The second stage is connected with the unemployment commission of the Swedish government and the fact that Sweden during the 1930s was hit by the worldwide Great Depression. Myrdal (1934) wrote a report in which he discussed how fiscal policy (variations of government expenditure and of taxes) could be used to even out the business cycle. Bertil Ohlin (1934) discussed how monetary policy and custom duties could be used for the same purpose. The analyses of Myrdal and Ohlin are rather similar to that of Keynes in The General Theory of Employment, Interest and Money of 1936. For example, Ohlin’s contribution discusses multiplier effects of public expenditure (i.e., increased public expenditure may increase gross national product more than the original increase of expenditure).

The Swedish government took the advice of members of the Stockholm School, which some believe is the main reason Sweden was comparatively mildly affected by the Great Depression. However, the devaluation by 30 percent of the Swedish krona in 1931 probably had a much greater impact.

The third stage took place in the end of the 1930s when the analysis of the Stockholm School was refined. One example is Erik Lundberg’s dissertation from 1937; in anticipation of Paul Samuelson’s mathematical analysis of 1939, Lundberg demonstrated numerically that a combination of the acceleration principle (a theory that says that investments depend on the change of consumption) and the multiplier theory can be used to explain the business cycle.

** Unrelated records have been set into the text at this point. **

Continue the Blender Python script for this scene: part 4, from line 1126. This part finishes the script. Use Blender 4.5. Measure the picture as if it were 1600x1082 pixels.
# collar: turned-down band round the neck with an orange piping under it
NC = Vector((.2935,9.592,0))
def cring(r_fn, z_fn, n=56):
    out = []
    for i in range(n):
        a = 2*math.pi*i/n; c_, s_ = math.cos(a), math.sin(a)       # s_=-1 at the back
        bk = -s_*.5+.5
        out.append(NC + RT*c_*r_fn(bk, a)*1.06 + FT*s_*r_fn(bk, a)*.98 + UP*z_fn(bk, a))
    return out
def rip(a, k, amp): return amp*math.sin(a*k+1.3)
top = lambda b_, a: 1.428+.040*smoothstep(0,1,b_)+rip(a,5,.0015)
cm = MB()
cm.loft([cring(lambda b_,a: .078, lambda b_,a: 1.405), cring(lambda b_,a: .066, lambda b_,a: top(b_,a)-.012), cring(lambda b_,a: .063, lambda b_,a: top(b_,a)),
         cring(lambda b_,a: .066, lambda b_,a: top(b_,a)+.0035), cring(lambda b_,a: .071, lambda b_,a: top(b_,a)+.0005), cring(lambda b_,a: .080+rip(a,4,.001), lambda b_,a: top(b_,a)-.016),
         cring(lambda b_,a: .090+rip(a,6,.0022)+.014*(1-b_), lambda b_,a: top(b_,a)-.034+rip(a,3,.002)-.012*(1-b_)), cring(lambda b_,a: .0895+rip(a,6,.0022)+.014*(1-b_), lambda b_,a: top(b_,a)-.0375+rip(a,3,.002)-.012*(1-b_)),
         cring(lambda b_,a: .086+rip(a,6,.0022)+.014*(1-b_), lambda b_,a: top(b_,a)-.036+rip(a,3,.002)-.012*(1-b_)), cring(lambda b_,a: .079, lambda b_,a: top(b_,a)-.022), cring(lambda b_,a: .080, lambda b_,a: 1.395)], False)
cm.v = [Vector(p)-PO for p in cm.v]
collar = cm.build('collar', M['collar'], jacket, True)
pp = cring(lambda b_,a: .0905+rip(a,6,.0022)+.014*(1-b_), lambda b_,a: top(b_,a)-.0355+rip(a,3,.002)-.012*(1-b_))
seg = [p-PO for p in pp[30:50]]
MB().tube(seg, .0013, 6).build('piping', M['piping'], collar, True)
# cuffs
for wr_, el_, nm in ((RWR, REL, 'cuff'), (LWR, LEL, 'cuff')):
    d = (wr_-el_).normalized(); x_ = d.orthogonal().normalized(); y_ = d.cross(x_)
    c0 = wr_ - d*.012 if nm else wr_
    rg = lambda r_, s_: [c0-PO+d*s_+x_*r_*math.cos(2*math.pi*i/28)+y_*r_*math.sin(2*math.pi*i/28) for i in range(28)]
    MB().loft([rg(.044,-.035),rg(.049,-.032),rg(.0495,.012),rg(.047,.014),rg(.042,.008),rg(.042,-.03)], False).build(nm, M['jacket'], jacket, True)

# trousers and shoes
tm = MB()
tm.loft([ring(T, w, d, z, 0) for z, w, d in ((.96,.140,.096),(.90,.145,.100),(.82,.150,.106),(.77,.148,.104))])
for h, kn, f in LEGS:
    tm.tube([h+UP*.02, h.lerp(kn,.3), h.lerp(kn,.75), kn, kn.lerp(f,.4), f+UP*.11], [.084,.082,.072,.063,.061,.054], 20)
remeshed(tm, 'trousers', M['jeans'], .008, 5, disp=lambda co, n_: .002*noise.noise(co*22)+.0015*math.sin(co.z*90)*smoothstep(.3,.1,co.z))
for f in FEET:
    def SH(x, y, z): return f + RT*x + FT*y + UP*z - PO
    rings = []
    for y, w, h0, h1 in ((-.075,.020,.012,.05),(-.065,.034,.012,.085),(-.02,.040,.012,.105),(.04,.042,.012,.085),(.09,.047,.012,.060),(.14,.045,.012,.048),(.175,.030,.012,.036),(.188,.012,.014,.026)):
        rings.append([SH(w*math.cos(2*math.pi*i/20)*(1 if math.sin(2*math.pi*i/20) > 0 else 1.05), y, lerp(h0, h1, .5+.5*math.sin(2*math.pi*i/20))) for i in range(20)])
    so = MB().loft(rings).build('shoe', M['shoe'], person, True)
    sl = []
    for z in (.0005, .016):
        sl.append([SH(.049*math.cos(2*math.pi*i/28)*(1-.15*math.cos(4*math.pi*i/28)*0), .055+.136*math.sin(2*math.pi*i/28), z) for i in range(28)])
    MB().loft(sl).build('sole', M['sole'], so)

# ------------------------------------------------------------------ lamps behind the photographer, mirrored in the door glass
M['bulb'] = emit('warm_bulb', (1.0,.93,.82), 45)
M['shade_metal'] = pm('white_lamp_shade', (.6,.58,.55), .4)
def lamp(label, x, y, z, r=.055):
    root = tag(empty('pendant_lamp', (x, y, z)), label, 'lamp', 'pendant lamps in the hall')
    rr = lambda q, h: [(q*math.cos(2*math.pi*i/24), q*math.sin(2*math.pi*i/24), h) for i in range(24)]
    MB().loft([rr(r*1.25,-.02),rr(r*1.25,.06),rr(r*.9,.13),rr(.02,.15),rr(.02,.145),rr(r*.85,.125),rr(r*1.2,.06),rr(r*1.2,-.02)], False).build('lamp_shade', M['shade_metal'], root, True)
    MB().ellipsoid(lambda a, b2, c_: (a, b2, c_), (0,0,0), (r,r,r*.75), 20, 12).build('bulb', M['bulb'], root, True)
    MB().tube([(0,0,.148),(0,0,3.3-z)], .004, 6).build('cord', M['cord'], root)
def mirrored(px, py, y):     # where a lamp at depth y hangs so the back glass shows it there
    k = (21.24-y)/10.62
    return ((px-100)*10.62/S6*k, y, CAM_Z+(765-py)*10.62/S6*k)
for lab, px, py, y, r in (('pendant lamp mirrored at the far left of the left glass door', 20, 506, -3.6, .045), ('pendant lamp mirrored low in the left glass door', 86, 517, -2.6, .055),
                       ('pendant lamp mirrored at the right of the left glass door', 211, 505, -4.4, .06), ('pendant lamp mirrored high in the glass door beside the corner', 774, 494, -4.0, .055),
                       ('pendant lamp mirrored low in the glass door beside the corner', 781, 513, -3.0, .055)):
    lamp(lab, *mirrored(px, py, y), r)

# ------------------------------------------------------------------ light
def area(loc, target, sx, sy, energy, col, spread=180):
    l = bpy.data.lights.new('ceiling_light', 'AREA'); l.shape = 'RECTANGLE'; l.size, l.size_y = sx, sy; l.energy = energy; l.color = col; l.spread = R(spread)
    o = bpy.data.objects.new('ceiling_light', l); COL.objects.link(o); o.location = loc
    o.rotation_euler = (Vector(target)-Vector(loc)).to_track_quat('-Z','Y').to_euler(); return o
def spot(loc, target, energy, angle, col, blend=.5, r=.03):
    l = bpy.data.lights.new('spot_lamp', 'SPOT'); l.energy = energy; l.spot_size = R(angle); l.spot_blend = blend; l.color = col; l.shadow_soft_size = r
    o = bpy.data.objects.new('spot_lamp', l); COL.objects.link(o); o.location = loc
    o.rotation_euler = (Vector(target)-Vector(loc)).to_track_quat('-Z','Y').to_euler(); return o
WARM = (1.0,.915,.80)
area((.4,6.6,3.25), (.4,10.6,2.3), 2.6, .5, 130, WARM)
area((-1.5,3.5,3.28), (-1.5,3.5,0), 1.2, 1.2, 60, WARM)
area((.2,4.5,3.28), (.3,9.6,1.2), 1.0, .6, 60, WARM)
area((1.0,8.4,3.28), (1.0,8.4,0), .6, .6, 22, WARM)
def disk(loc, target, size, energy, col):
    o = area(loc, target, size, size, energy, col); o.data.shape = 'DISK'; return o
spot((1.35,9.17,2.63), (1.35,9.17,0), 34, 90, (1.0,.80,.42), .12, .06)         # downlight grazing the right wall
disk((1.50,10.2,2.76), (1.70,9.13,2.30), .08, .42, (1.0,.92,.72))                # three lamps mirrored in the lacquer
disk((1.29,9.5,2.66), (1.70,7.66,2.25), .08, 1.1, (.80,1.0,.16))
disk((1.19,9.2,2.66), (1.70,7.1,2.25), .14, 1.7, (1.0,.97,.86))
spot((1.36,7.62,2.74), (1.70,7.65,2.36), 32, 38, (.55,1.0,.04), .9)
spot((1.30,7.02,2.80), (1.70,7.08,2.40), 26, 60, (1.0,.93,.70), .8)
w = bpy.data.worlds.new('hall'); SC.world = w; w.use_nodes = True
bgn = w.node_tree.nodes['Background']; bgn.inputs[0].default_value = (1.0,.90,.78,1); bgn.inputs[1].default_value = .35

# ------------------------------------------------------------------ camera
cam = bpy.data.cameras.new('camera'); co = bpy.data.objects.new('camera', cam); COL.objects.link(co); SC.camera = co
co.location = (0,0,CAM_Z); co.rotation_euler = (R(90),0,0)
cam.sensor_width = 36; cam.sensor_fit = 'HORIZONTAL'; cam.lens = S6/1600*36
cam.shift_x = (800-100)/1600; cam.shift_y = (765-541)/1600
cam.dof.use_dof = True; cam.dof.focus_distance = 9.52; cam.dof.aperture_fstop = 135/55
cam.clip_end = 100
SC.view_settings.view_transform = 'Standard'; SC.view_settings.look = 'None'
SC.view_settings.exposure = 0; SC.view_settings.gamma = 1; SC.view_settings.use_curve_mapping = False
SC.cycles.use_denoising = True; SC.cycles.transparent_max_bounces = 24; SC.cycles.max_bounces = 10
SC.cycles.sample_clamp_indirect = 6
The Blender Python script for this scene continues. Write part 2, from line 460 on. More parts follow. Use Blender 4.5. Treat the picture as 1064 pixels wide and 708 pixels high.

The creative phase of the Stockholm School lasted to the end of the 1930s. After that only a few contributions were published. Like the Austrian business cycle theory of Mises and Hayek, the Stockholm School was surpassed by Keynesian economics. Whereas the Keynesian equilibrium theory was easy to use and to generalize, this was not the case for the Swedish analysis.

Bibliography:

  1. Jonung, Lars, ed. 1991. The Stockholm School of Economics Revisited. Cambridge, U.K: Cambridge University Press.
  2. Lundberg, Erik. 1937. Studies in the Theory of Economic Expansion. London: P. S. King.
  3. Myrdal, Gunnar. 1927. Prisbildningsproblemet och föränderligheten [The Pricing Problem and Change]. Uppsala and Stockholm: Almqvist & Wicksells Förlag.
  4. Myrdal, Gunnar. 1934. Finanspolitikens ekonomiska verkningar [Economic Effects of Fiscal Policy]. SOU 1934:1. Stockholm: P. A. Norstedt & Söner.
  5. Ohlin, Bertil. 1934. Penningpolitik, offentliga arbeten, subventioner och tullar som medel mot arbetslöshet [Monetary Policy, Public Works, Subsidies and Custom Duties as Means Against Unemployment]. SOU 1934:12. Stockholm: P. A. Norstedt & Söner.
  6. Siven, Claes-Henric. 2006. Monetary Equilibrium. History of Political Economy 38 (4): 665–709.